9. Mr Otchie submitted that there was a low threshold to engage Article 8. The appellant had private life as a student. The consideration of Article 8 was inadequate. The European Convention should have been dealt with properly.
10. Mr Kotas submitted that the grounds of appeal to the First-tier Tribunal did not mention paragraph 276ADE and that could not be properly raised now. The judge said at paragraph 19 of the decision that there was very little evidence of private life in the UK and immigration status was precarious in any event. There was still no Article 8 evidence. It was not clear why the judge thought that the appellant had some kind of leave when he made his application. A wasted costs order should be considered because this was an appeal for the sake of an appeal.
11. Mr Otchie submitted in response that the appellant had made an in time application which gave him a right of appeal. This was an ETS case and the judge did not consider that testing might be unreliable.

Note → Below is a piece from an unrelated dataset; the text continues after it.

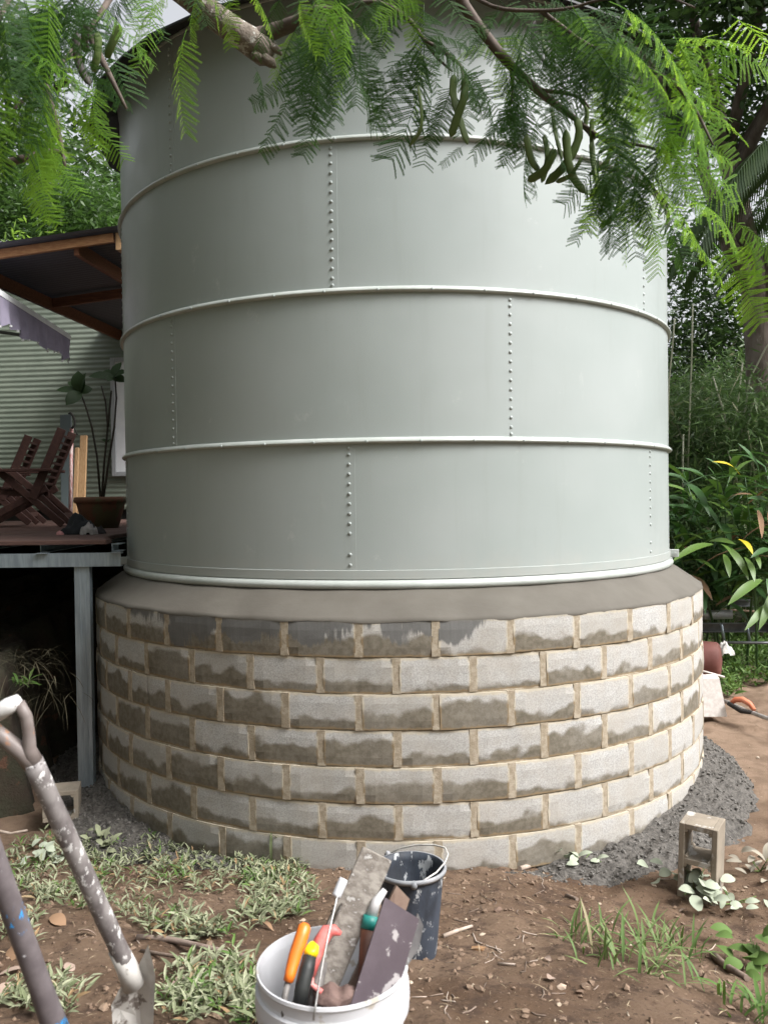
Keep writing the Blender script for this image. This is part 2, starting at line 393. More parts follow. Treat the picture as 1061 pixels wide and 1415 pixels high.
low = k.n('SeparateXYZ'); k.l(v, low.inputs[0]); col = k.mix(k.math('MULTIPLY', k.ramp(k.math('ADD', low.outputs[2], k.math('MULTIPLY', k.noise(8, 6, .7, v), .35)), 1.70, 1.95, 1, 0), .4), col, (.42, .405, .37))
k.col(col)
rg = k.ramp(k.noise(2.5, 5, .6, v), .3, .7, .32, .46); k.l(rg, k.b.inputs['Roughness'])
k.bump(k.math('ADD', k.noise(1.9, 3, .5, v), k.math('MULTIPLY', k.noise(9, 3, .5, v), .06)), .14, .03); PAINT = m
TRIM = nmat('trim_paint', (.40, .43, .405), (.46, .485, .465), 6, .34, 0, .12, 60, .004)
tank = thing('water_tank', 'large pale green riveted steel water tank on the round block base', 'water tank', (TX, TY, 1.545))
Z0 = 1.545
RINGZ = [2.389, 3.241, 4.095]; TOPZ = 4.93
rows = [(1.60, 2.389, 52.0), (2.389, 3.241, 16.0), (3.241, 4.095, -10.0 + 60), (4.095, TOPZ, 18.0)]
seam0 = [-8.1, 17.6, -10.3, 18.2]
bolt = MB(); bolt.lathe([(.0102, 0), (.0098, .0025), (.008, .005), (.0045, .0064), (.0006, .0068)], 8); BOLT = bolt.mesh('bolt', PAINT)
def bolt_at(parent, a, z, r, sc=1.):
    # the parent sits at the tank axis; bolt axis points outward
    M = Matrix.Translation((r * math.sin(a), -r * math.cos(a), z - Z0)) @ Matrix.Rotation(a, 4, 'Z') @ Matrix.Rotation(PI / 2, 4, 'X') @ Matrix.Diagonal((sc, sc, sc, 1))
    return link('bolt', BOLT, parent, M)
for ri, (za, zb_, _) in enumerate(rows):
    for p in range(6):
        a0 = math.radians(seam0[ri] + 60 * p); a1 = a0 + math.radians(60) + .0165; b = MB(); n = 46; nz = 8; vs = []
        for zi in range(nz + 1):
            z = za + (zb_ - za) * zi / nz
            for q in range(n + 1):
                t = q / n; a = a0 + (a1 - a0) * t
                r = RT + .0022 * t + .0016 * float(fbm(a * 3 + ri * 9, z * 2.2, 60, 2)) * math.sin(PI * t)
                vs.append((r * math.sin(a), -r * math.cos(a), z - Z0))
        fs = [(zi * (n + 1) + q, zi * (n + 1) + q + 1, (zi + 1) * (n + 1) + q + 1, (zi + 1) * (n + 1) + q) for zi in range(nz) for q in range(n)]
        ev = vs[n::n + 1][:nz + 1]; o = len(vs)   # turned end of the lap
        for zi in range(nz + 1):
            z = za + (zb_ - za) * zi / nz; a = a1; vs.append((RT * math.sin(a), -RT * math.cos(a), z - Z0))
        b.add(vs[:o], fs, True); b.add(list(ev) + vs[o:], [(zi, nz + 1 + zi, nz + 2 + zi, zi + 1) for zi in range(nz)]); b.sm = b.sm; pan = b.build('wall_panel', PAINT, tank)
        dg = (seam0[ri] + 60 * (p + 1) + 180) % 360 - 180
        if abs(dg) < 80:      # bolts down the lap at the end of this panel
            gap = (zb_ - za)
            zz = [za + .035, za + .075] + list(np.linspace(za + .13, zb_ - .13, 12)) + [zb_ - .08, zb_ - .045]
            if ri == 0: zz = [za + .085, za + .145] + list(np.linspace(za + .265, zb_ - .13, 8)) + [zb_ - .075, zb_ - .04]
            for z in zz: bolt_at(pan, math.radians(dg), z, RT + .0022)
for ri, z in enumerate(RINGZ):
    b = MB(); h = z - Z0
    b.lathe([(RT + .002, h + .020), (RT + .008, h + .0185), (RT + .020, h + .010), (RT + .0265, h - .001), (RT + .0265, h - .006), (RT + .0225, h - .011), (RT + .002, h - .0145)], 160)
    ring = b.build('seam_ring', TRIM, tank)
    for q in range(-6, 7):
        a = math.radians(3 + q * 8.25 + ri * 2)
        bolt_at(ring, a, z - .004, RT + .0245, .95)
b = MB(); b.lathe([(RT + .004, 1.655 - Z0), (RT + .0095, 1.653 - Z0), (RT + .0095, 1.603 - Z0), (RT + .003, 1.601 - Z0)], 160, sharp=True); b.build('base_band', PAINT, tank)
b = MB(); b.lathe([(RT + .001, .055), (RT + .008, .052), (RT + .0245, .043), (RT + .031, .027), (RT + .028, .011), (RT + .014, .001), (RT - .01, -.004)], 160); b.build('base_pipe', TRIM, tank)
for dg in (-70, 70):
    a = math.radians(dg); b = MB(); M = Matrix.Rotation(a, 3, 'Z'); c = polar(RT + .035, a, 1.632) - Vector((TX, TY, Z0))
    b.box(c, (.012, .065, .055), M, bev=.003); b.box(c + M @ Vector((.022, 0, 0)), (.012, .065, .055), M, bev=.003)
    b.tube([c + M @ Vector((-.03, -.008, 0)), c + M @ Vector((.05, -.008, 0))], .009, 8); b.build('clamp_lug', TRIM, tank)
ROOFM = nmat('roof_sheet', (.018, .02, .022), (.03, .033, .035), 4, .55, .0, .1)
roof = bpy.data.objects.new('roof', None); COL.objects.link(roof); roof.parent = tank
NR = 20
for q in range(NR):
    a = 2 * PI * q / NR - .05; a2 = 2 * PI * (q + 1) / NR - .05; b = MB(); am = (a + a2) / 2; vs = []
    for ang, dz in ((a - .004, .004), (am, .02), (a2 + .004, 0)):
        for r, z in ((2.335, 4.845), (2.2, 4.93), (2.0, 5.01), (.15, 5.72)):
            rr = r * (math.cos((a2 - a) / 2) if ang == am and r > 2.3 else 1)
            vs.append((rr * math.sin(ang), -rr * math.cos(ang), z + dz * (r > .5) - Z0))
    fs = [(4 * i + j, 4 * i + 4 + j, 4 * i + 5 + j, 4 * i + 1 + j) for i in (0, 1) for j in range(3)]
    n0 = len(vs); vs += [(x, y, z - .012) for x, y, z in vs]
    fs += [tuple(n0 + i for i in reversed(f)) for f in fs] + [(0, n0, n0 + 4, 4), (4, n0 + 4, n0 + 8, 8)]
    b.add(vs, fs); b.build('roof_panel', ROOFM, roof)
b = MB(); b.lathe([(RT + .004, TOPZ - Z0), (RT + .012, TOPZ + .01 - Z0), (RT, TOPZ + .04 - Z0), (RT - .05, TOPZ + .06 - Z0)], 100); b.build('top_rim', TRIM, tank)
# ------------------------------------------------------------------ house, deck, patio roof
YAW = math.radians(6.4); E1 = Vector((math.cos(YAW), -math.sin(YAW), 0)); E2 = Vector((math.sin(YAW), math.cos(YAW), 0)); UP = Vector((0, 0, 1))
CLAD = nmat('wall_cladding', (.18, .205, .165), (.155, .18, .145), 3, .45, 0, .05)
DARK = mat('dark_void', (.02, .018, .016), .95)
WHITE = nmat('white_paint', (.72, .73, .74), (.66, .67, .69), 6, .45, 0, .05)
GREYF = mat('grey_frame', (.30, .31, .32), .5)
def timber(name, c1, c2, ax=(1.2, 14, 14), c3=None): return nmat(name, c1, c2, 5, .7, 0, .3, 25, .003, ax, .35, .65, .35, c3, 9, .7)
RED_T = timber('stained_timber', (.20, .085, .04), (.13, .05, .026)); RAW_T = timber('raw_timber', (.42, .27, .14), (.34, .20, .10), (14, 14, 1.2))
FASC_T = timber('fascia_timber', (.36, .19, .085), (.27, .13, .055), (3, 3, 14))
CH_T = timber('chair_timber', (.055, .023, .017), (.036, .015, .012), (6, 6, 6))
W0 = at(90, 600, 12.4); W0.z = 0
house = thing('house', 'house with pale green corrugated cladding behind the timber deck', 'house', W0, -YAW)
def corr(L, h, pitch, amp, seg=8):     # corrugations run along x, stacked along z
    n = int(h / pitch * seg); vs = []; fs = []
    for i in range(n + 1):
        z = h * i / n; y = amp * math.cos(2 * PI * i / seg); vs += [(0, y, z), (L, y, z)]
    for i in range(n): fs.append((2 * i, 2 * i + 1, 2 * i + 3, 2 * i + 2))
    return vs, fs
b = MB(); vs, fs = corr(11, 3.55, .076, .0045); b.add([(x - 7, y, z + 1.95) for x, y, z in vs], fs, True); b.build('wall_cladding', CLAD, house)
b = MB(); b.box((-1.5, .12, 1.2), (11, .1, 1.75)); b.build('dark_backing', DARK, house)  # near-black backing, the shade under the house painted into its colour
b = MB(); vs, fs = corr(6.2, 3.55, .076, .0045); Mw = Matrix.Rotation(PI / 2, 3, 'Z'); b.add([Mw @ Vector((x, y, z)) + Vector((-1.15, -6.2, 1.95)) for x, y, z in vs], fs, True); b.build('wing_cladding', CLAD, house)  # unseen wing wall and roof behind the awning, added to block skylight
b = MB(); b.box((-2.4, -3.1, 5.56), (3.0, 6.6, .05)); b.build('wing_roof', CLAD, house)
b = MB(); b.box((-1.5, 2.6, 5.55), (11.4, 5.6, .05)); b.build('roof', CLAD, house)
px0 = (at(156, 600, 12.3) - W0).dot(E1)
fr = bpy.data.objects.new('window', None); COL.objects.link(fr); fr.parent = house
b = MB(); zb, zt = 2.44, 4.17
b.box((px0 + .03, -.04, (zb + zt) / 2), (.06, .07, zt - zb)); b.box((px0 + 1.27, -.04, (zb + zt) / 2), (.06, .07, zt - zb))
b.box((px0 + .65, -.04, zb + .03), (1.175, .066, .06)); b.box((px0 + .65, -.04, zt - .03), (1.175, .066, .06)); b.build('frame', GREYF, fr)
b = MB(); b.box((px0 + .65, -.032, (zb + zt) / 2), (1.176, .02, zt - zb - .12)); b.build('pane', WHITE, fr)
b = MB(); b.box((px0 - 1.9, -.03, 3.1), (.09, .04, .12), bev=.006); b.build('power_outlet', GREYF, house)

deck = thing('timber_deck', 'raised dark timber deck on galvanised steel posts beside the tank', 'deck', (-3, 5.75, 0))
DK = timber('deck_timber', (.105, .058, .047), (.07, .038, .032), (1.5, 20, 20), (.30, .24, .22))
GALV = nmat('galvanised_steel', (.34, .40, .45), (.24, .29, .33), 7, .42, .55, .08, 60, .002, (4, 4, .5))
y = 5.75; i = 0
while y < 12.2:
    ye = y + .135
    lim = max(TX - math.sqrt(max(0, 2.235 ** 2 - (q - TY) ** 2)) if abs(q - TY) < 2.235 else 9 for q in [y]) if False else min([TX - math.sqrt(max(0, 2.235 ** 2 - (q - TY) ** 2)) if abs(q - TY) < 2.235 else (9 if q > TY else -1.76) for q in (y, ye)])
    x1 = min(lim, 1.2 if y > TY else -1.76); x0 = -5.6
    b = MB(); b.box(((x0 + x1) / 2 + 3, y + .0665 - 5.75, 1.788 + random.uniform(-.002, .002)), (x1 - x0, .133, .032), bev=.004); b.build('deck_board', DK, deck); y += .138; i += 1
def csec(b, a, c, w, h, t=.006):
    a, c = Vector(a), Vector(c); d = (c - a).normalized(); x = d.cross(UP).normalized(); u = x.cross(d)
    b.beam(a, c, t, h); b.beam(a + x * (w / 2 + t / 2) + u * (h / 2 - t / 2), c + x * (w / 2 + t / 2) + u * (h / 2 - t / 2), w, t); b.beam(a + x * (w / 2 + t / 2) - u * (h / 2 - t / 2), c + x * (w / 2 + t / 2) - u * (h / 2 - t / 2), w, t)
def dk(p): return Vector(p) - deck.location
for px, L in ((-60, 5.5), (56, 5.5), (155, .13)):
    p = at(px, 756, 5.83); p.z = 1.744; b = MB(); csec(b, dk(p), dk(p + Vector((0, L, 0))), .05, .054); b.build('joist', GALV, deck)
for px in (55, 157):
    p = at(px, 762, 5.72); p.z = 1.7175; b = MB(); b.box(dk(p) + Vector((.02, 0, 0)), (.075, .06, .004)); b.build('joist_bracket', GALV, deck)
a = at(167, 771, 5.72); a.z = 1.668; b = MB(); csec(b, dk(a), dk(Vector((-5.6, a.y, a.z))), .05, .092); b.build('beam', GALV, deck)
p = at(114.5, 900, 5.74); b = MB()
b.box(dk((p.x, 5.735, .82)), (.104, .006, 1.6)); b.box(dk((p.x - .049, 5.764, .82)), (.006, .052, 1.6)); b.box(dk((p.x + .049, 5.764, .82)), (.006, .052, 1.6))
for s in (-.018, .018): b.box(dk((p.x + s, 5.7305, .82)), (.012, .004, 1.598))
b.build('post', GALV, deck)
b = MB(); b.box(dk((-4.8, 5.76, .82)), (.1, .06, 1.6)); b.build('post', GALV, deck)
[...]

12. I find that there was no ground of appeal to the Upper Tribunal in relation to the Immigration Rules (except for paragraph 276ADE) and no possible ETS issue was mentioned in the permission to appeal. I therefore decline to consider the ETS testing process.
13. I do not disturb the previous findings that the First-tier had jurisdiction to decide the appeal. That was not mentioned in the respondent's Rule 24 response and there is no cross-appeal.

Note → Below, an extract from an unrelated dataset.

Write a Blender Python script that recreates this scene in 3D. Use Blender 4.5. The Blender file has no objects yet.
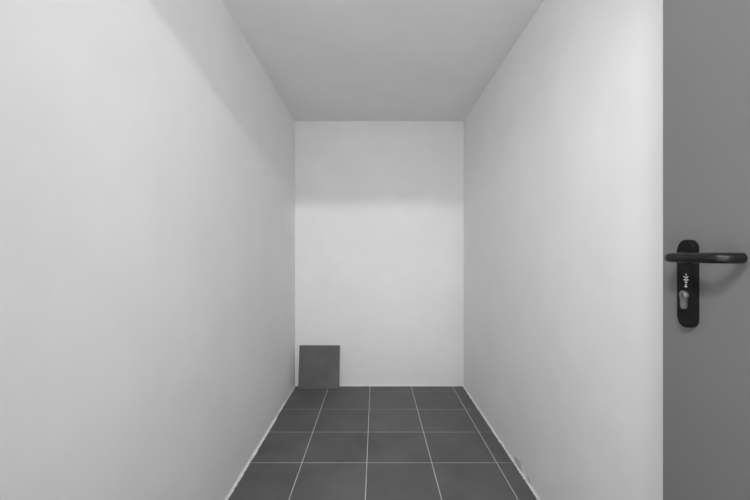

14. Paragraph 276ADE of the Rules was not mentioned in the grounds of appeal to the First-tier and there is no evidential basis upon which the appellant could succeed under that provision.
15. The judge did not refer to the Razgar tests or to sections 117B-D of the 2002 Act. I therefore find that consideration of Article 8 was inadequate. That is a material error of law and I set aside the decision.
16. I remake the decision by dismissing the appeal. The appellant entered the UK on 16 December 2009 and states that he lives with his sister and brother in law in Southall. I accept that he has developed a private life in the UK but his immigration status has always been precarious and I give little weight to that private life under section 117B of the 2002 Act. There is no evidence of family life. There is no evidence of any other relevant factors under sections 117B-D of the 2002 Act. I find that removal of the appellant would be in accordance with the law because he does not meet the requirements of the Rules. I find that Article 8 is engaged because the appellant has developed a private life in the UK. Removal would interfere with his right to private life. I find that in all of the circumstances of this case, any interference in the appellant's right to private life in the UK is proportionate to the legitimate objective that is sought to be achieved, namely the maintenance of an effective system of immigration control. The Article 8 claim must therefore fail.

Decision

17. Consequently, I set aside the decision of the First-tier Tribunal. I remake the decision by dismissing the appellant's appeal.
18. I decline to make a wasted costs order. Permission to appeal to the Upper Tribunal was granted on a sound basis. The failure of the appellant to attend to Upper Tribunal does not in itself justify a wasted costs order, particularly as he was represented by Counsel.